Dataset rows:
= = = = =

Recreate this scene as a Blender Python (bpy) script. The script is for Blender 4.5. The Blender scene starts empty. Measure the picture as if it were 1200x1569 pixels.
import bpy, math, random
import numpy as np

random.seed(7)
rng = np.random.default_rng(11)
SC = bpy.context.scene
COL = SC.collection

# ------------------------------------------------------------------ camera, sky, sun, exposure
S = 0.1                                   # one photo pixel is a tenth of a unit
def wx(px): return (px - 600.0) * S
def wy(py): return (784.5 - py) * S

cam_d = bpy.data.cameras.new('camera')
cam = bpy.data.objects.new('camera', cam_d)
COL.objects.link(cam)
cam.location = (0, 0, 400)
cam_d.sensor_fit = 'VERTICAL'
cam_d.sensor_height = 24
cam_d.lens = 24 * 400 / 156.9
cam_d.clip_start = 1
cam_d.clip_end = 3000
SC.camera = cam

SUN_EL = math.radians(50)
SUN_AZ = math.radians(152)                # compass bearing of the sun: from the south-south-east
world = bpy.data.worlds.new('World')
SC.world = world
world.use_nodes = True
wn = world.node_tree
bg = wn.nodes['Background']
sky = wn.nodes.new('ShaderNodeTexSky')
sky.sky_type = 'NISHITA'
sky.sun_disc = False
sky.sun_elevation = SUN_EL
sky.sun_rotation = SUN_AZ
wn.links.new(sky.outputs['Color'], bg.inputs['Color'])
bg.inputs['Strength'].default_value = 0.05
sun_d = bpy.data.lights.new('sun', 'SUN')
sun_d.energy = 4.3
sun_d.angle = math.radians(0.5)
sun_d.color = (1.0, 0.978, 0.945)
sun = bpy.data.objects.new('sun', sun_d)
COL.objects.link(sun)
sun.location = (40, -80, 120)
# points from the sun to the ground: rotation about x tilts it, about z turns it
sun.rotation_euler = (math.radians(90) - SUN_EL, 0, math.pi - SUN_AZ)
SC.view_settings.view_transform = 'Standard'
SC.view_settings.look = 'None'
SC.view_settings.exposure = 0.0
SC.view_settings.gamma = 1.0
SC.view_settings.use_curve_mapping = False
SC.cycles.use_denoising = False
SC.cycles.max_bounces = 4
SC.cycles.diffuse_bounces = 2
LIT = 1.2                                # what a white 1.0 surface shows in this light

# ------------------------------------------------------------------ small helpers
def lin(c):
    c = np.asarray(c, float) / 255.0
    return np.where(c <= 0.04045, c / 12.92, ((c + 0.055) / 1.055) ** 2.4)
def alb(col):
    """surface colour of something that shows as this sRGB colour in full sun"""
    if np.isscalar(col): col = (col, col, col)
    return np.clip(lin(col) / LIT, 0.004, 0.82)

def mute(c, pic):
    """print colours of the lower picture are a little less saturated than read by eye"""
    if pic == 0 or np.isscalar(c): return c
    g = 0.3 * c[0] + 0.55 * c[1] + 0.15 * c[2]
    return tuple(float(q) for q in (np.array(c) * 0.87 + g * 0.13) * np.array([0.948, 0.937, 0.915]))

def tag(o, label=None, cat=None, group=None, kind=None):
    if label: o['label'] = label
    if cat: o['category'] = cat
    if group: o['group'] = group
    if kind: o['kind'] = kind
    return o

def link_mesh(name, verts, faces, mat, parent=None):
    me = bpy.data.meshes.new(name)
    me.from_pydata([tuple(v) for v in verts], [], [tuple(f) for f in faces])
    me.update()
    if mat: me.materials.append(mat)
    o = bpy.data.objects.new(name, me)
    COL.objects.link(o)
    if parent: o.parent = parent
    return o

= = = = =

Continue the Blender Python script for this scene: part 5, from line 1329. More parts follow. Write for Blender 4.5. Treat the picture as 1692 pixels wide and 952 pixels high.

= = = = =

Work to be completed:
Return only the part of the records above that opens with the line containing "Recreate this scene" and closes with the line containing "COL = SC.collection", ends included.

Response for this exercise:
Recreate this scene as a Blender Python (bpy) script. The script is for Blender 4.5. The Blender scene starts empty. Measure the picture as if it were 1200x1569 pixels.
import bpy, math, random
import numpy as np

random.seed(7)
rng = np.random.default_rng(11)
SC = bpy.context.scene
COL = SC.collection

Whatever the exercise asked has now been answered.